“Caro papà, mi hanno fatto scrivere le coordinate per il mio riscatto sono stremata aiutami se puoi fai presto”. E’ trascorso mezzo secolo da quando Cristina Mazzotti, rapita a 18 anni, ha scritto queste parole all’amato padre, spinta dai sequestratori che l’avevano rapita la sera del primo luglio 1975.
Segregata in una buca lunga 2,5 metri e larga meno di 2, con un piccolo tubo di plastica per farle arrivare l’aria, Cristina si spegne lentamente, un giorno dopo l’altro. Nella lettera successiva, emerge tutto il dramma della sua condizione. “Ho tanta paura, sto male e soffoco. Non mi hanno mai fatto niente ma se non paghi subito mi uccideranno. Fai presto, voglio rivedervi tutti ma non ne posso più”.
Cristina non rivedrà più i suoi cari, che mezzo secolo dopo ancora aspettano di conoscere tutta la verità e di avere giustizia. Le lettere scritte dalla 18enne sono state depositate tra gli atti del processo che dal settembre scorso si sta celebrando in Corte d’Assise a Como. Fanno parte della corposa mole di documenti che sarà analizzata per arrivare ad una nuova sentenza, a cinquant’anni di distanza dal sequestro e dall’omicidio della ragazza, rapita la sera del primo luglio 1975 mentre tornava a casa, con il fidanzato e un’amica, nella villa di famiglia a Eupilio e ritrovata senza vita due mesi dopo in una discarica in provincia di Novara.
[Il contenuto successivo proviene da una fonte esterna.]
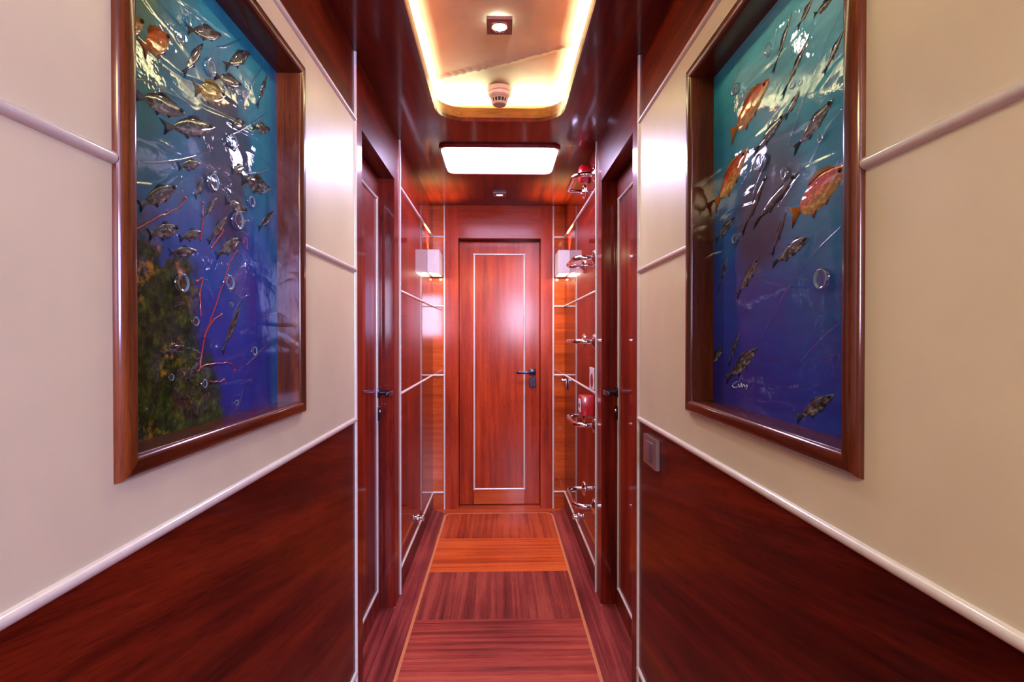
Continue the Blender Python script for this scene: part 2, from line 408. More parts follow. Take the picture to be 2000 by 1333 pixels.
# ---------------------------------------------------------------- doors
def ring_trim(bm, u0, u1, v0, v1, base, nrm, place, r):
    c = [(u0, v0), (u1, v0), (u1, v1), (u0, v1)]
    for i in range(4):
        a, b = c[i], c[(i+1) % 4]
        d = Vector((b[0]-a[0], b[1]-a[1])).normalized()*r*.9
        half_round(bm, place(a[0]-d.x, a[1]-d.y, base), place(b[0]+d.x, b[1]+d.y, base), nrm, r)
def lever(parent, root, out, along, L, m, sq=.042):
    """rosette, neck and flat lever"""
    root, out, along = Vector(root), Vector(out), Vector(along); up = Vector((0, 0, 1))
    h = empty('handle', (0, 0, 0)); h.parent = parent; h.location = root - parent.location
    def bx(name, c, a, b, d, bev, mm=m):
        bm = bmesh.new(); box(bm, -a/2, a/2, -b/2, b/2, -d/2, d/2, bev)
        R = Matrix((along, up, out)).transposed().to_4x4(); R.translation = c
        bmesh.ops.transform(bm, matrix=R, verts=bm.verts); return obj(name, bm, mm, h, True, 50)
    bx('rosette', root + out*.005, sq, sq, .010, .0025)
    bm = bmesh.new(); tube(bm, [root + out*.008, root + out*.058], .009, 16); obj('neck', bm, m, h, True)
    bx('lever_bar', root + out*.058 + along*(L/2-.010), L, .019, .010, .003)
    return h
def side_door(s, num, label):
    d = tag(empty('door_%d' % num, (s*.495, 1.9, 0)), label, 'door', kind='structure')
    X0, X1 = s*.495, s*.535
    y0, y1, z0, z1 = 1.653, 2.148, .004, 1.790
    py0, py1, pz0, pz1 = 1.735, 2.092, .098, 1.700
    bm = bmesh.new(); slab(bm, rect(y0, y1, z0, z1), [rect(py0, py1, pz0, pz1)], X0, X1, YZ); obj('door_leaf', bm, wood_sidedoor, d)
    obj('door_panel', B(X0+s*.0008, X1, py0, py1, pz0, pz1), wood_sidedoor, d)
    bm = bmesh.new(); ring_trim(bm, py0, py1, pz0, pz1, X0, (-s, 0, 0), YZ, .0065); obj('moulding', bm, white_trim, d, True)
    lever(d, (X0, 2.108, .908), (-s, 0, 0), (0, -1, 0), .112, darkmetal)
    k = obj('lock_plate', B(X0-s*.010, X0, 2.088, 2.128, .795, .850, .002), darkmetal, d)
    bm = bmesh.new(); lathe(bm, [(0, .0125), (.006, .0125), (.007, .011), (.007, .009), (0, .009)], (X0, 2.108, .83), (-s, 0, 0), 16); obj('key_cylinder', bm, steel, k, True)
side_door(-1, 1, 'mahogany cabin door in the left wall with white inlay line')
side_door(1, 2, 'mahogany cabin door in the right wall with white inlay line')
d3 = tag(empty('door_3', (.004, 3.455, 0)), 'red mahogany far door with white inlaid rectangle', 'door', kind='structure')
Y0, Y1 = 3.455, 3.495
px0, px1, pz0, pz1 = -.167, .171, .108, 1.692
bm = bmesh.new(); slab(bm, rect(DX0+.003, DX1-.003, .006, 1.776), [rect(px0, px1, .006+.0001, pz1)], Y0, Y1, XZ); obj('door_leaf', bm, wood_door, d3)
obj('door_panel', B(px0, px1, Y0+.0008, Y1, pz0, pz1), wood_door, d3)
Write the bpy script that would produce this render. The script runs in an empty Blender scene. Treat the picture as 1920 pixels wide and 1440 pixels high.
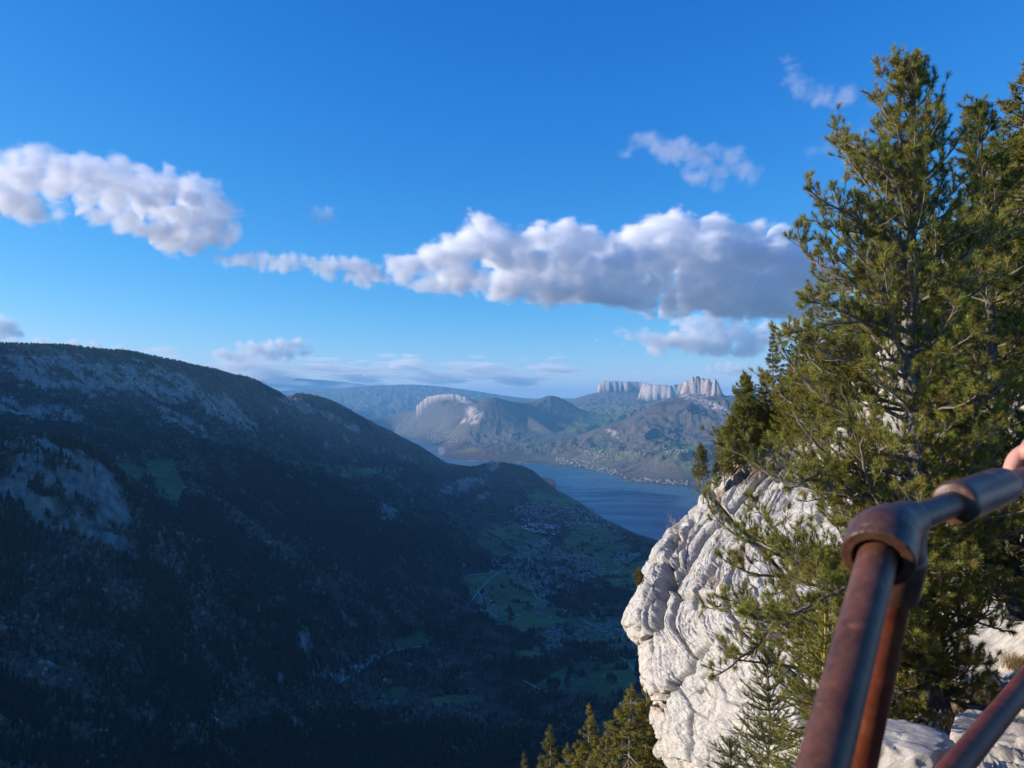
import bpy, math, random
import numpy as np
from mathutils import Vector, Matrix
rad = math.radians
rng = np.random.default_rng(7)
random.seed(7)
sc = bpy.context.scene
col = sc.collection

# ---------------------------------------------------------------- camera
F = 1443.0                       # focal length in photograph pixels (1920 wide)
PITCH = math.atan(28 / F)
cam_d = bpy.data.cameras.new('camera'); cam = bpy.data.objects.new('camera', cam_d); col.objects.link(cam)
cam.location = (0, 0, 0); cam.rotation_euler = (rad(90) + PITCH, 0, 0)
cam_d.sensor_width = 36.0; cam_d.lens = 36.0 * F / 1920.0
cam_d.clip_start = 0.05; cam_d.clip_end = 400000
cam_d.dof.use_dof = True; cam_d.dof.focus_distance = 11.0
cam_d.dof.aperture_fstop = cam_d.lens / 1000.0 / 0.0030
sc.camera = cam

# ---------------------------------------------------------------- sky and sun
SUN_AZ = rad(-91); SUN_EL = rad(15.5)
w = bpy.data.worlds.new("World"); sc.world = w; w.use_nodes = True
nt = w.node_tree; nt.nodes.clear()
sky = nt.nodes.new('ShaderNodeTexSky'); sky.sky_type = 'NISHITA'; sky.sun_disc = False
sky.sun_elevation = SUN_EL; sky.sun_rotation = SUN_AZ
sky.altitude = 1400; sky.air_density = 1.0; sky.dust_density = 0.35; sky.ozone_density = 3.0
# the deep clear blue of mountain air: each channel of the sky keeps its own contrast
def _m(op, a, b):
    n = nt.nodes.new('ShaderNodeMath'); n.operation = op
    for k, v in enumerate((a, b)):
        if hasattr(v, 'node'): nt.links.new(v, n.inputs[k])
        else: n.inputs[k].default_value = v
    return n.outputs[0]
sep = nt.nodes.new('ShaderNodeSeparateColor'); comb = nt.nodes.new('ShaderNodeCombineColor')
nt.links.new(sky.outputs[0], sep.inputs[0])
for k, (g, a_) in enumerate(((2.0, 3.5), (1.05, 1.56), (0.6, 1.52))):
    nt.links.new(_m('MULTIPLY', _m('POWER', _m('MULTIPLY', sep.outputs[k], 0.1), g), a_ * 10), comb.inputs[k])
bg = nt.nodes.new('ShaderNodeBackground'); bg.inputs['Strength'].default_value = 0.072
wo = nt.nodes.new('ShaderNodeOutputWorld')
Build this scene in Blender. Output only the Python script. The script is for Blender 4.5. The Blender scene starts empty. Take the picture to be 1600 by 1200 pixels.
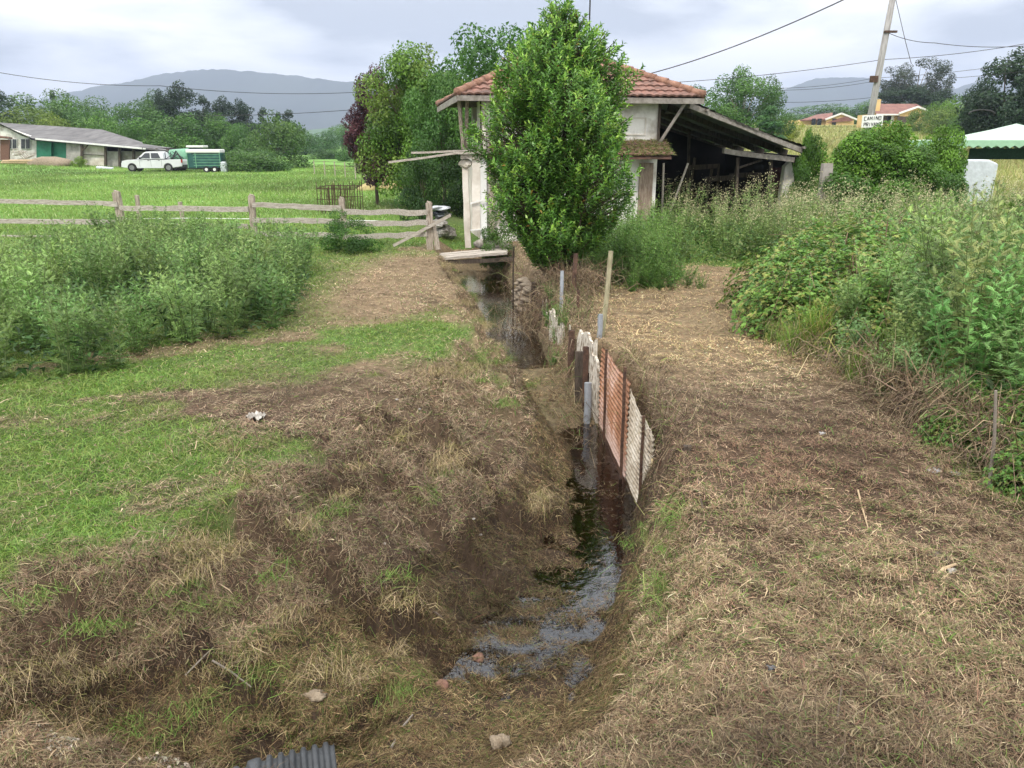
import bpy, math, random
import numpy as np
from mathutils import Vector, Matrix
R = math.radians
rng = np.random.default_rng(7); random.seed(7)
S = bpy.context.scene
COL = S.collection
# ------------------------------------------------------------------ camera, sky, sun, exposure
FPX = 1209.0; PITCH = R(17.2); CH = 2.4
cd = bpy.data.cameras.new('camera'); cam = bpy.data.objects.new('camera', cd); COL.objects.link(cam)
cam.location = (0, 0, CH); cam.rotation_euler = (R(90) - PITCH, 0, 0)
cd.sensor_width = 36; cd.lens = 36 * FPX / 1600; cd.clip_start = .05; cd.clip_end = 20000
S.camera = cam
S.view_settings.view_transform = 'Standard'; S.view_settings.look = 'None'
S.view_settings.exposure = 0.85; S.view_settings.gamma = 1
SUN_EL, SUN_AZ = R(52), R(200)
w = bpy.data.worlds.new('World'); S.world = w; w.use_nodes = True
nt = w.node_tree; N = nt.nodes; L = nt.links
bg = N['Background']; bg.inputs[1].default_value = 0.1
sky = N.new('ShaderNodeTexSky'); sky.sky_type = 'NISHITA'; sky.sun_disc = False
sky.sun_elevation = SUN_EL; sky.sun_rotation = SUN_AZ
tc = N.new('ShaderNodeTexCoord'); sp = N.new('ShaderNodeSeparateXYZ'); L.new(tc.outputs['Generated'], sp.inputs[0])
def M_(op, a, b=None, c=None, tree=None):
    t = tree or nt
    n = t.nodes.new('ShaderNodeMath'); n.operation = op
    for i, q in enumerate((a, b, c)):
        if q is None: continue
        if isinstance(q, (int, float)): n.inputs[i].default_value = q
        else: t.links.new(q, n.inputs[i])
    return n.outputs[0]
zz = M_('MAXIMUM', sp.outputs[2], 0.0)
den = M_('ADD', zz, 0.16)
cx_ = M_('DIVIDE', sp.outputs[0], den); cy_ = M_('DIVIDE', sp.outputs[1], den)
cv = N.new('ShaderNodeCombineXYZ'); L.new(cx_, cv.inputs[0]); L.new(cy_, cv.inputs[1])
cn = N.new('ShaderNodeTexNoise'); cn.inputs['Scale'].default_value = .8; cn.inputs['Detail'].default_value = 6
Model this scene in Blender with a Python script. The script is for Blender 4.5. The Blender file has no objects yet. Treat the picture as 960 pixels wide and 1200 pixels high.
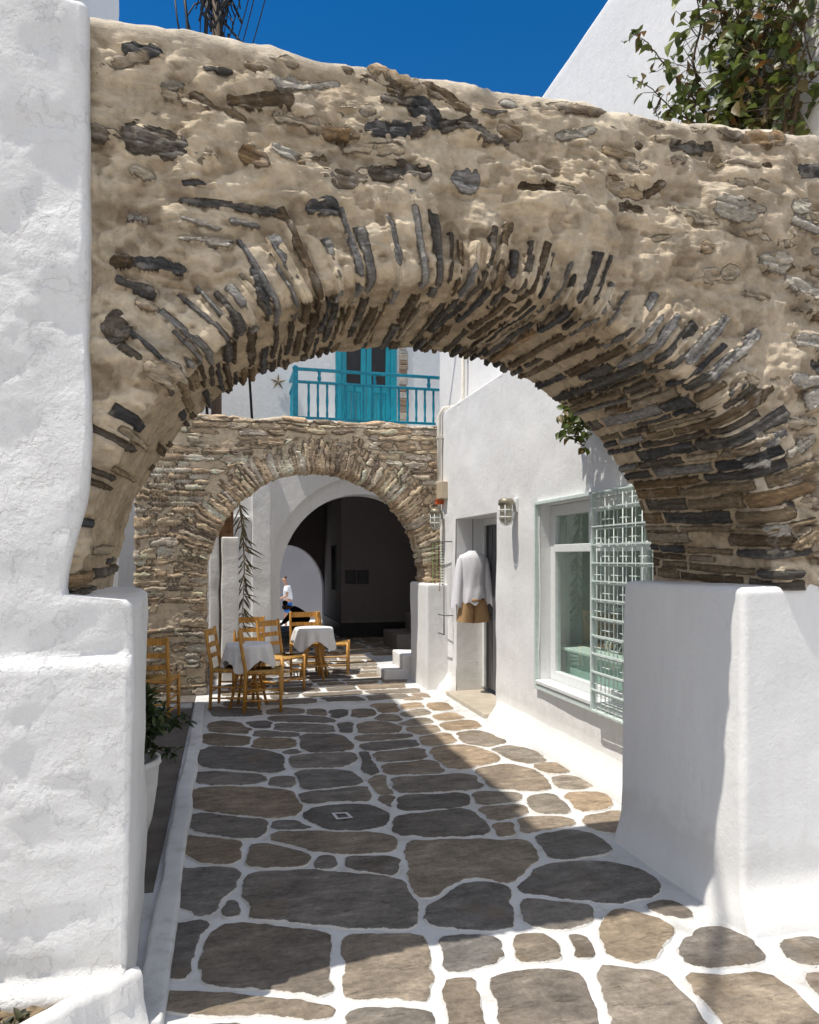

Domani in tribunale a Como il pubblico ministero Cecilia Vassena, magistrato della Direzione Distrettuale Antimafia di Milano che rappresenta l’accusa terrà la sua requisitoria davanti alla Corte d’Assise presieduta da Carlo Cecchetti. Tirerà le sue conclusioni sugli imputati, Giuseppe Calabrò, Antonio Talia e Demetrio Latella, accusati di sequestro di persona a scopo di estorsione e omicidio, in concorso, aggravato dalla crudeltà, dai motivi abbietti, dalla minorata difesa della vittima. Di Cristina e delle sue ultime parole mentre la vita si spegne a 18 anni: “Voglio rivedervi tutti, vi abbraccio”.